The bottom line is the bottom line

Figure 5. Intermediate bus thermal power reduction – Vicor 48V FPA versus 12V multiphase, 6V multiphase, and 2V integrated voltage regulation

Frontier AI factories, on the path to 1GW compute capacity, use as many or more than 250,000 GPUs. GPUs are on track to consume 50% of the total utility energy delivered to AI factories of the future. The aggregate 6V multiphase voltage regulator intermediate bus thermal loss for 250,000 GPUs (using the 3kW TDP per GPU model processor) is about 12.5MW (megawatts), while the corresponding aggregate 48V factorized bus thermal loss is about 195kW (kilowatts). This 64x reduction factor equates to about 12.3MW, or about 108GWh (gigawatt-hours) annually. Again, these processors operate 24 hours a day, 365 days per year. Assuming $45,000 per 1GWh for wholesale utility-scale electricity, a 109GWh reduction equates to about $4.9M (million) USD OPEX reduction per year. Over a four-year depreciation period, the aggregate OPEX reduction nears $20M.
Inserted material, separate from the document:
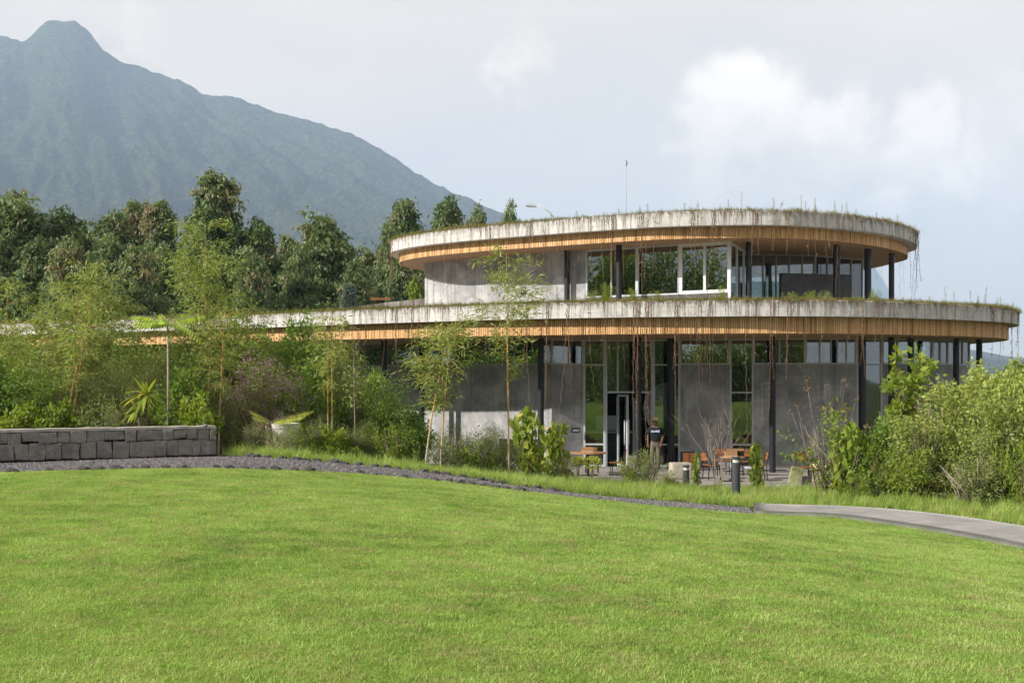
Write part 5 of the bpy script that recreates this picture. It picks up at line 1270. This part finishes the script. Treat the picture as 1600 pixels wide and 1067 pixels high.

In summary, the $5M saved annually in a 1GW AI factory electrical OPEX, plus the 55W of reduced heat losses per GPU enabled through the use of 48V to the PoL as compared to the 6V multiphase power architecture, make evident that 48V-based factorized power architecture is running in the right direction, with respect to performance, operational cost, and power savings in the AI infrastructure of the future.

FPA™ is a trademark of Vicor Corporation.